>> START Data provided

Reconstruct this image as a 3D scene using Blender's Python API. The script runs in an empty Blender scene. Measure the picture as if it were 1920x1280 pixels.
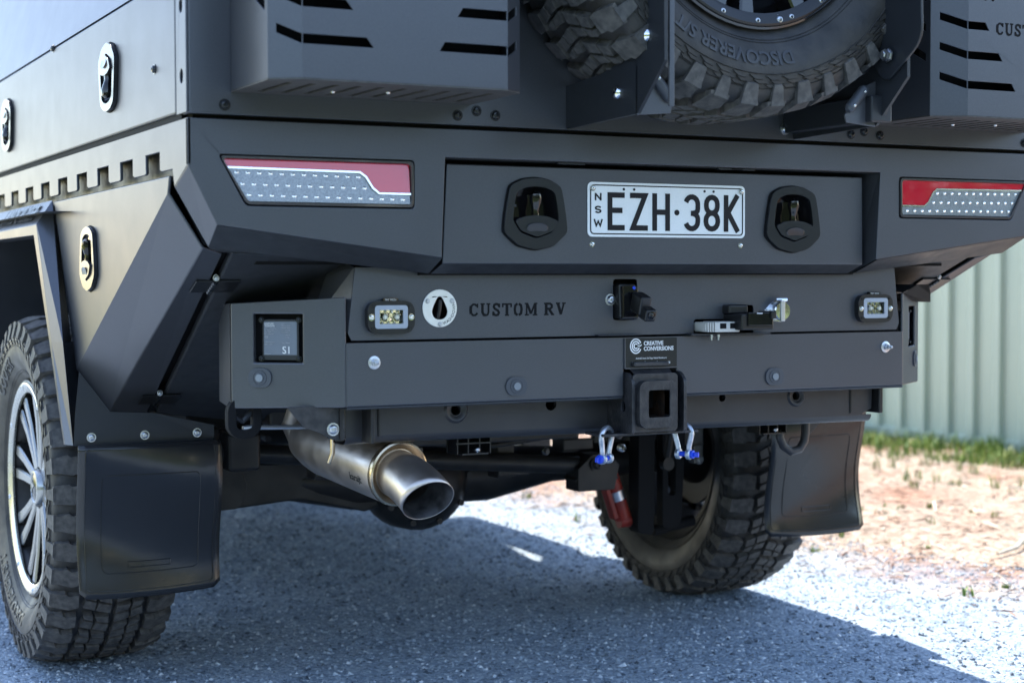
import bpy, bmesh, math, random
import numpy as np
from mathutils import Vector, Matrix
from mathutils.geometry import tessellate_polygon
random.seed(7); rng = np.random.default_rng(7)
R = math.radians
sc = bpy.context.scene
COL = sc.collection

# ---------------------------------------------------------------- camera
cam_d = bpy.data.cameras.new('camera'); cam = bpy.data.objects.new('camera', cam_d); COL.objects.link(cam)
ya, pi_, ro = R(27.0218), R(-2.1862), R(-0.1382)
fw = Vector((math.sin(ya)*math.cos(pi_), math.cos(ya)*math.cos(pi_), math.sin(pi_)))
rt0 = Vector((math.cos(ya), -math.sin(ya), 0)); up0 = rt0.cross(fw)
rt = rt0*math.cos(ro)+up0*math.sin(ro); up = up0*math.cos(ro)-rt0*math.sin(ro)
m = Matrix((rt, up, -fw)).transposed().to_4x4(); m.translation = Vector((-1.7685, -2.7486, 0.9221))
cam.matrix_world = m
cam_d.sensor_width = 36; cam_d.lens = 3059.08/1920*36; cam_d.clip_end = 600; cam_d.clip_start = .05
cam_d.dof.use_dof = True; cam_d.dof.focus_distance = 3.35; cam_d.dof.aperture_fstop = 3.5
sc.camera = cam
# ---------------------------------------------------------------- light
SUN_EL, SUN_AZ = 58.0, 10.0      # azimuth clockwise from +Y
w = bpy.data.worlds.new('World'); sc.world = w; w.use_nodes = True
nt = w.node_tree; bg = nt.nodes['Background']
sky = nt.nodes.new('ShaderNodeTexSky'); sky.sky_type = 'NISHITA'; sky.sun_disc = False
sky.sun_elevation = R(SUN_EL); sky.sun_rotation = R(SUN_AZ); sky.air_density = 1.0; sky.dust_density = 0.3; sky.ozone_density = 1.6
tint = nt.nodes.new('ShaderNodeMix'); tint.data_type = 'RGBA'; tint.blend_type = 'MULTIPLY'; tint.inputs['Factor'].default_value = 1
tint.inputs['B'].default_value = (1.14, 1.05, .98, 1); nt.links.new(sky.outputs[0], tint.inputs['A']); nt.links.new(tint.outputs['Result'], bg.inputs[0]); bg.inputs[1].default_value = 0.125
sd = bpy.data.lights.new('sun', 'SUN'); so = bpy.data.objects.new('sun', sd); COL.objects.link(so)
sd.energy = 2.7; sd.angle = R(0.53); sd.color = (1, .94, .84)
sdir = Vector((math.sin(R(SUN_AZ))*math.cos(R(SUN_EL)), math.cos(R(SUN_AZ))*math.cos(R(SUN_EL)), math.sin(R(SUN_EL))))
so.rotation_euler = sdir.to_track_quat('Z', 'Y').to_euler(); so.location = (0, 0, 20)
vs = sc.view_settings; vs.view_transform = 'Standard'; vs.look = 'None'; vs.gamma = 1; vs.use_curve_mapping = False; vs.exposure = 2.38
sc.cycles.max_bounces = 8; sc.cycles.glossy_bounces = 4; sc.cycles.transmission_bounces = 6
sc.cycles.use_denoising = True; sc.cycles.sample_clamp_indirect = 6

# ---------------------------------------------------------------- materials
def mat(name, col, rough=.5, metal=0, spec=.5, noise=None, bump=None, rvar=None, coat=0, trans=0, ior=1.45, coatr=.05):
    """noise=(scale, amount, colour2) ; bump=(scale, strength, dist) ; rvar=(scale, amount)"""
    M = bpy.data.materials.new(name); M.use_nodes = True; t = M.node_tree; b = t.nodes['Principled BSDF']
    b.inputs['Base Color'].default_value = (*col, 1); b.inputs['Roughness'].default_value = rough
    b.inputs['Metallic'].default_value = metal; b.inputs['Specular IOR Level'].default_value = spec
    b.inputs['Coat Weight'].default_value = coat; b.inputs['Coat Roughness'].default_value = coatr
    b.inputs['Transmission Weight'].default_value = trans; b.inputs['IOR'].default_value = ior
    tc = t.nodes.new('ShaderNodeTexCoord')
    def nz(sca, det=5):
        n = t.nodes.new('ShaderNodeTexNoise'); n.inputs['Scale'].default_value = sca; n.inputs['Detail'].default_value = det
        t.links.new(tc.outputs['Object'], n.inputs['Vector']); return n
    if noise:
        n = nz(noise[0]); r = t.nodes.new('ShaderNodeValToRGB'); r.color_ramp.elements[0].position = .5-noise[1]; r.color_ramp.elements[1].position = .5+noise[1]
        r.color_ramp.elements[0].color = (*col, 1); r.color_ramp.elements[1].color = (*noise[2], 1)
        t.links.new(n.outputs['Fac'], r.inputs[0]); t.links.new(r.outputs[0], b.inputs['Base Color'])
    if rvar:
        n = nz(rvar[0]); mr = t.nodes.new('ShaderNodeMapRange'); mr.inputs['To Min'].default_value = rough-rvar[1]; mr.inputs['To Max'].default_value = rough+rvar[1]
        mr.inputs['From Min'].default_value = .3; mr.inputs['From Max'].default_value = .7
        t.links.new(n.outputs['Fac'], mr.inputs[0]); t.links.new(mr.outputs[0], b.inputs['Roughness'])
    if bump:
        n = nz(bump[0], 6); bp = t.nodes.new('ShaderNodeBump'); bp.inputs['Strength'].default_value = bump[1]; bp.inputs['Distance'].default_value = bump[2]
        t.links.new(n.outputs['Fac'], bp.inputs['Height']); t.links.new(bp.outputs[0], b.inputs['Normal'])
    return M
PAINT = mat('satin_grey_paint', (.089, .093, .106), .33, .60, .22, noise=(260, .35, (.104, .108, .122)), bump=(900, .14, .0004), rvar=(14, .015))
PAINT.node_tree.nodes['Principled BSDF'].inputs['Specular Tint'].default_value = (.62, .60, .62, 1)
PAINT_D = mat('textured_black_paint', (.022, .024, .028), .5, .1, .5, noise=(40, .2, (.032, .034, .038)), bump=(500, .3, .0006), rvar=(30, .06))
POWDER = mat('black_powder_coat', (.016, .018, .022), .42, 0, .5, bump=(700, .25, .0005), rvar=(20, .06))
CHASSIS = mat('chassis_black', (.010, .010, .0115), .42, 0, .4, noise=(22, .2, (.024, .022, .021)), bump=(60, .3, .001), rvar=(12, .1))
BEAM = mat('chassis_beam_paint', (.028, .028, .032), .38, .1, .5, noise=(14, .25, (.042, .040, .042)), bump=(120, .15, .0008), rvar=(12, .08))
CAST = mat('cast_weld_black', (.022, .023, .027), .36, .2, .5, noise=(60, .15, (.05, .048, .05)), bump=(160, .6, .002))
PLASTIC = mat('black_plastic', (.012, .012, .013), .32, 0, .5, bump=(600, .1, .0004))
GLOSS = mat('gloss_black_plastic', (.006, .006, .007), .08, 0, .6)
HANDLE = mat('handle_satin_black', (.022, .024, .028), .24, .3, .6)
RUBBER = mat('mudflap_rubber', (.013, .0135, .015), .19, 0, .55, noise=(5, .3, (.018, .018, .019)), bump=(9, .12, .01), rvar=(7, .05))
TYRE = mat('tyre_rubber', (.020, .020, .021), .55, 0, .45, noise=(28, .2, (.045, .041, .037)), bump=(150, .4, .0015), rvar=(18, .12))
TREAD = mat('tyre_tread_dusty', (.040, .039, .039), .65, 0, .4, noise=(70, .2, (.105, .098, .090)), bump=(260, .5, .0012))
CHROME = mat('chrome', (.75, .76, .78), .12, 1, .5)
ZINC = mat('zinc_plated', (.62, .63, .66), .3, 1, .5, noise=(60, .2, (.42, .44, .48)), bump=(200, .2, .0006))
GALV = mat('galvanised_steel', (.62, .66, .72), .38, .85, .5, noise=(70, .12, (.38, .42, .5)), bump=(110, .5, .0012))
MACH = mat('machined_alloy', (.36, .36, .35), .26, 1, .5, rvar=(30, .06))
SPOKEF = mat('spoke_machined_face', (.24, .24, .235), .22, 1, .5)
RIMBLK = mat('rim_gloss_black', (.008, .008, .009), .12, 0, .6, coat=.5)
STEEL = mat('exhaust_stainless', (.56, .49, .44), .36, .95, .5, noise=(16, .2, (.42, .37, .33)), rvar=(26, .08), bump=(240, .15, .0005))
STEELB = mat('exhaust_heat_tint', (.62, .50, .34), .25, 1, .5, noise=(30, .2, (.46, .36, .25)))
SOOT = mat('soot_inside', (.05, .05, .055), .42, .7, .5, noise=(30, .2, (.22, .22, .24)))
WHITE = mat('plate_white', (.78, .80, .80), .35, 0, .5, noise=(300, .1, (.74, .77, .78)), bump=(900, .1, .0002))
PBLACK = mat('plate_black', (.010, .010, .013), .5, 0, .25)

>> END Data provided

*Description of the task:* Restate only the lines running from the start of the material above through the line containing "COL = sc.collection", ends included. No pictures.

*Written solution:*
Reconstruct this image as a 3D scene using Blender's Python API. The script runs in an empty Blender scene. Measure the picture as if it were 1920x1280 pixels.
import bpy, bmesh, math, random
import numpy as np
from mathutils import Vector, Matrix
from mathutils.geometry import tessellate_polygon
random.seed(7); rng = np.random.default_rng(7)
R = math.radians
sc = bpy.context.scene
COL = sc.collection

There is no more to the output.